No sin razón, el querido Diego Latorre hizo referencia a que los episodios del River-Boca de Mar del Plata remitían a aquella primera semifinal de la Sudamericana. Es cierto. Hay futbolistas que siguen enojados con sus rivales por una saga adversa que comenzó en aquel espantoso partido de la Bombonera, en la que, seguramente, Leo Ponzio y Vangioni merecieron dejar la cancha expulsados durante el primer tiempo. Ahora bien. ¿Tan poco fútbol tenemos para dar que casi un año y medio después lo único que nos queda para curar las heridas es seguir jugando al barra brava dentro de la cancha?
El camino más corto hasta el lugar común es cuestionarles la falta de profesionalismo y recordarles que son ejemplos para muchos pibes.

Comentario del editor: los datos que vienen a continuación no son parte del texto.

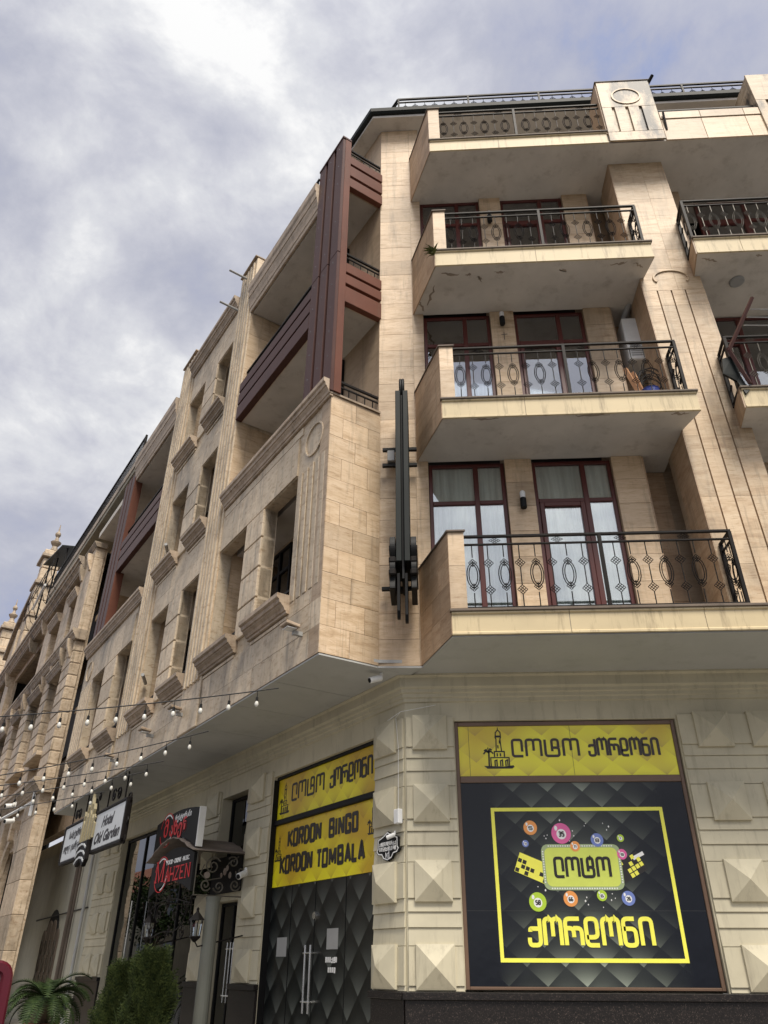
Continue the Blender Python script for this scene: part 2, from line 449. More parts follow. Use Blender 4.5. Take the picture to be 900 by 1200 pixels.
OFF = {}
class MB:
    def __init__(s):
        s.v = []; s.f = []; s.pieces = []
    def add(s, vs, fs):
        b = len(s.v)
        s.v += [Vector(v) for v in vs]
        f0 = len(s.f)
        s.f += [tuple(i + b for i in f) for f in fs]
        s.pieces.append((b, len(s.v), f0, len(s.f)))
    def box(s, fr, u0, u1, w0, w1, z0, z1):
        P = [fr.p(u, w_, z) for z in (z0, z1) for w_ in (w0, w1) for u in (u0, u1)]
        s.add(P, [(0, 1, 3, 2), (4, 6, 7, 5), (0, 4, 5, 1), (2, 3, 7, 6), (0, 2, 6, 4), (1, 5, 7, 3)])
        return s
    def wedge(s, fr, u0, u1, wb, wt, z0, z1, back=0.0):     # board, proud wb at its foot and wt at its top
        P = [fr.p(u0, back, z0), fr.p(u1, back, z0), fr.p(u1, wb, z0), fr.p(u0, wb, z0), fr.p(u0, back, z1), fr.p(u1, back, z1), fr.p(u1, wt, z1), fr.p(u0, wt, z1)]
        s.add(P, [(0, 1, 2, 3), (4, 7, 6, 5), (0, 4, 5, 1), (3, 2, 6, 7), (0, 3, 7, 4), (1, 5, 6, 2)])
        return s
    def prism(s, fr, poly, w0, w1):                          # poly of (u, z)
        n = len(poly)
        P = [fr.p(u, w0, z) for u, z in poly] + [fr.p(u, w1, z) for u, z in poly]
        s.add(P, [tuple(range(n)), tuple(range(2 * n - 1, n - 1, -1))] + [(i, i + n, (i + 1) % n + n, (i + 1) % n) for i in range(n)])
        return s
    def slab(s, poly, z0, z1):                               # poly of (x, y)
        n = len(poly)
        P = [(x, y, z0) for x, y in poly] + [(x, y, z1) for x, y in poly]
        s.add(P, [tuple(range(n)), tuple(range(2 * n - 1, n - 1, -1))] + [(i, i + n, (i + 1) % n + n, (i + 1) % n) for i in range(n)])
        return s
    def pyramid(s, fr, u0, u1, z0, z1, w0, w1, w2):
        s.box(fr, u0, u1, w0, w1, z0, z1)
        s.v = s.v[:-8]; s.f = s.f[:-6]
        c = fr.p((u0 + u1) / 2, w2, (z0 + z1) / 2)
        P = [fr.p(u0, w0, z0), fr.p(u1, w0, z0), fr.p(u1, w0, z1), fr.p(u0, w0, z1), fr.p(u0, w1, z0), fr.p(u1, w1, z0), fr.p(u1, w1, z1), fr.p(u0, w1, z1), c]
        s.add(P, [(0, 1, 2, 3), (0, 4, 5, 1), (1, 5, 6, 2), (2, 6, 7, 3), (3, 7, 4, 0), (4, 8, 5), (5, 8, 6), (6, 8, 7), (7, 8, 4)])
        return s
    def tube(s, pts, r, n=6, closed=False, radii=None):
        pts = [Vector(p) for p in pts]
        k = len(pts)
        up = Vector((0, 0, 1))
        rings = []
        prev = None
        for i in range(k):
            a = pts[i - 1] if (i > 0 or closed) else pts[i]
            c = pts[(i + 1) % k] if (i < k - 1 or closed) else pts[i]
            t = (c - a)
            if t.length < 1e-9:
                t = Vector((0, 0, 1))
            t.normalize()
            if prev is None:
                ref = up if abs(t.z) < 0.95 else Vector((1, 0, 0))
                x = t.cross(ref).normalized()
            else:
                x = (prev - t * prev.dot(t))
                x = x.normalized() if x.length > 1e-6 else t.cross(Vector((1, 0, 0))).normalized()
            prev = x
            y = t.cross(x)
            rr = radii[i] if radii else r
            rings.append([pts[i] + (x * math.cos(2 * math.pi * j / n) + y * math.sin(2 * math.pi * j / n)) * rr for j in range(n)])
        fs = []
        for i in range(k if closed else k - 1):
            i2 = (i + 1) % k
            for j in range(n):
                fs.append((i * n + j, i * n + (j + 1) % n, i2 * n + (j + 1) % n, i2 * n + j))
        if not closed:
            fs.append(tuple(range(n - 1, -1, -1)))
            fs.append(tuple((k - 1) * n + j for j in range(n)))
        s.add([v for rg in rings for v in rg], fs)
        return s
    def bar(s, a, b, r, r2=None):                            # square bar
        return s.tube([a, b], r, 4)
    def disc(s, fr, u, z, r, w0, w1, n=28, rz=None):
        rz = rz or r
        return s.prism(fr, [(u + r * math.cos(2 * math.pi * i / n), z + rz * math.sin(2 * math.pi * i / n)) for i in range(n)], w0, w1)
    def ribbon(s, fr, pts, half, w0, w1, closed=False):      # flat stroke of a given half width
        k = len(pts)
        L, Rr = [], []
        for i in range(k):
            p = Vector(pts[i])
            a = Vector(pts[i - 1]) if (i > 0 or closed) else None
            c = Vector(pts[(i + 1) % k]) if (i < k - 1 or closed) else None
            d1 = (p - a).normalized() if a is not None else (c - p).normalized()
            d2 = (c - p).normalized() if c is not None else d1
            n1 = Vector((-d1.y, d1.x)); n2 = Vector((-d2.y, d2.x))
            mm = (n1 + n2)
            mm = mm.normalized() if mm.length > 1e-6 else n1
            q = half / max(0.5, mm.dot(n1))
            L.append(p + mm * q); Rr.append(p - mm * q)
        vs = []
        for a_, b_ in zip(L, Rr):
            vs += [fr.p(a_.x, w0, a_.y), fr.p(a_.x, w1, a_.y), fr.p(b_.x, w1, b_.y), fr.p(b_.x, w0, b_.y)]
        fs = []
        for i in range(k if closed else k - 1):
            j = (i + 1) % k
            for c in range(4):
                d = (c + 1) % 4
                fs.append((i * 4 + c, i * 4 + d, j * 4 + d, j * 4 + c))
        if not closed:
            fs += [(3, 2, 1, 0), (k * 4 - 4, k * 4 - 3, k * 4 - 2, k * 4 - 1)]
        s.add(vs, fs)
        return s
    def lathe(s, c, prof, n=12):
        c = Vector(c)
        vs = []
        for r, z in prof:
            vs += [c + Vector((r * math.cos(2 * math.pi * j / n), r * math.sin(2 * math.pi * j / n), z)) for j in range(n)]
        k = len(prof)
        fs = [(i * n + j, i * n + (j + 1) % n, (i + 1) * n + (j + 1) % n, (i + 1) * n + j) for i in range(k - 1) for j in range(n)]
        fs += [tuple(range(n - 1, -1, -1)), tuple((k - 1) * n + j for j in range(n))]
        s.add(vs, fs)
        return s
    def mesh(s, name, mat, off=Vector((0, 0, 0)), smooth=False, rot=None):
        me = bpy.data.meshes.new(name)
        vs = [v - off for v in s.v]
        if rot is not None:
            vs = [rot @ v for v in vs]
        me.from_pydata(vs, [], s.f)
        bm = bmesh.new(); bm.from_mesh(me)
        bmesh.ops.recalc_face_normals(bm, faces=bm.faces)
        bm.to_mesh(me); bm.free()
        if mat is not None:
            me.materials.append(mat)
        if smooth:
            for p in me.polygons:
                p.use_smooth = True
        return me
    def each(s, name, mat, parent, bevel=0.0):
        # every added piece becomes an object of its own
        fi = 0
        for (v0, v1, f0, f1) in s.pieces:
            q = MB(); q.v = s.v[v0:v1]; q.f = [tuple(i - v0 for i in f) for f in s.f[f0:f1]]
            q.build(name, mat, parent, bevel)
    def build(s, name, mat, parent=None, bevel=0.0, smooth=False, origin=None):
        off = OFF[parent.name] if parent is not None else Vector(origin or (0, 0, 0))
        me = s.mesh(name, mat, off, smooth)
        o = bpy.data.objects.new(name, me)
        COL.objects.link(o)
        if parent is not None:
            o.parent = parent
        else:
            o.location = off
        OFF[o.name] = off
        if bevel:
            b = o.modifiers.new('bevel', 'BEVEL')
            b.width = bevel; b.segments = 1; b.limit_method = 'ANGLE'; b.angle_limit = R(40)
        return o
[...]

Y que representan camisetas entrañables. Personalmente, empiezo a descreer que muchos de ellos sean capaces de jugar mejor de lo que lo hacen esos partidos clásicos, tan sensibles, tan especiales, tan tensos. Esos partidos en los que tan fácilmente trascendieron Maradona, Riquelme, Palermo, Alonso, Francescoli o Labruna. Y no justamente porque se dedicaran a resolver con violencia lo que no pudieron elaborar con talento.
Preguntarse para qué sirven estos partidos de verano corre por cuenta de cada uno de ustedes. En mi caso, me invento un desgaste profesional que realmente no tengo para impostar desinterés. Los partidos de verano no pasan por la tele de mi casa. No los considero necesarios.
Está demostrado que no los necesitan los jugadores, que se preocupan más por pelearse que por afianzar la presunta idea que les van queriendo instalar.
Y está demostrado que, futbolísticamente, tampoco los necesitan los hinchas. Menos aún aquellos que se gastan la guita de esa noche en medio de sus vacaciones llegando a la costa desde los lugares más entrañables del país y que, tal vez, aún no se hayan dado cuenta de que, en cuanto al juego mismo, el asunto se parece a una gran estafa.
Al fin y al cabo, no es casual que un partido en el Minella, ver la obra de Corona y sacarse una foto con los lobos marinos figuren en el mismo programa de actividades.